## [Required work]
Every line must be returned precisely as it is written.
## start Given material
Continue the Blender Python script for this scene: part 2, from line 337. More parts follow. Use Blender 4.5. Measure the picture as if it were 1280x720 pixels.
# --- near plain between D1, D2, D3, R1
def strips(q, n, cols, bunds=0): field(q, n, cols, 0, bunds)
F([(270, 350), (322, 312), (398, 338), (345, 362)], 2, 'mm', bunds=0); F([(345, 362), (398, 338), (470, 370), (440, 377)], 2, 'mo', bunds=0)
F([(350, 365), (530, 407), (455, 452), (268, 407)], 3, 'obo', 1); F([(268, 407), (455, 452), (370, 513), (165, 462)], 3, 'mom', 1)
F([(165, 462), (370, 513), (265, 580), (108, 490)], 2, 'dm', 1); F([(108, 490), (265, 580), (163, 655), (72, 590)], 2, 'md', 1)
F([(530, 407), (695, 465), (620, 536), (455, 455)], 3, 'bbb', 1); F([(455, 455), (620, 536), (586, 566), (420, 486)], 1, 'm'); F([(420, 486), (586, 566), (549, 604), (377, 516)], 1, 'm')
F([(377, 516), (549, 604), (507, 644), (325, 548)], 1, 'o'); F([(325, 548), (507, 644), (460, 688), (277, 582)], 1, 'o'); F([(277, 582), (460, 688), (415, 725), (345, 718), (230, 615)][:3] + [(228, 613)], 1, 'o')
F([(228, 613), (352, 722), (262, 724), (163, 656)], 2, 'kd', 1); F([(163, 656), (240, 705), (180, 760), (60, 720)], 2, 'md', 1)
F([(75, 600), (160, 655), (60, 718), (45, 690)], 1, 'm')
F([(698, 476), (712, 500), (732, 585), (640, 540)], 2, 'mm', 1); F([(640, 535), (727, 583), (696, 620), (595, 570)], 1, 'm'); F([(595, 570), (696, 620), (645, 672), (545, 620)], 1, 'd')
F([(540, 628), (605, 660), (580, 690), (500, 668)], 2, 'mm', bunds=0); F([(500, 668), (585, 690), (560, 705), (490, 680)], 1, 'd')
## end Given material
## [Answer to this exercise]
Continue the Blender Python script for this scene: part 2, from line 337. More parts follow. Use Blender 4.5. Measure the picture as if it were 1280x720 pixels.
# --- near plain between D1, D2, D3, R1
def strips(q, n, cols, bunds=0): field(q, n, cols, 0, bunds)
F([(270, 350), (322, 312), (398, 338), (345, 362)], 2, 'mm', bunds=0); F([(345, 362), (398, 338), (470, 370), (440, 377)], 2, 'mo', bunds=0)
F([(350, 365), (530, 407), (455, 452), (268, 407)], 3, 'obo', 1); F([(268, 407), (455, 452), (370, 513), (165, 462)], 3, 'mom', 1)
F([(165, 462), (370, 513), (265, 580), (108, 490)], 2, 'dm', 1); F([(108, 490), (265, 580), (163, 655), (72, 590)], 2, 'md', 1)
F([(530, 407), (695, 465), (620, 536), (455, 455)], 3, 'bbb', 1); F([(455, 455), (620, 536), (586, 566), (420, 486)], 1, 'm'); F([(420, 486), (586, 566), (549, 604), (377, 516)], 1, 'm')
F([(377, 516), (549, 604), (507, 644), (325, 548)], 1, 'o'); F([(325, 548), (507, 644), (460, 688), (277, 582)], 1, 'o'); F([(277, 582), (460, 688), (415, 725), (345, 718), (230, 615)][:3] + [(228, 613)], 1, 'o')
F([(228, 613), (352, 722), (262, 724), (163, 656)], 2, 'kd', 1); F([(163, 656), (240, 705), (180, 760), (60, 720)], 2, 'md', 1)
F([(75, 600), (160, 655), (60, 718), (45, 690)], 1, 'm')
F([(698, 476), (712, 500), (732, 585), (640, 540)], 2, 'mm', 1); F([(640, 535), (727, 583), (696, 620), (595, 570)], 1, 'm'); F([(595, 570), (696, 620), (645, 672), (545, 620)], 1, 'd')
F([(540, 628), (605, 660), (580, 690), (500, 668)], 2, 'mm', bunds=0); F([(500, 668), (585, 690), (560, 705), (490, 680)], 1, 'd')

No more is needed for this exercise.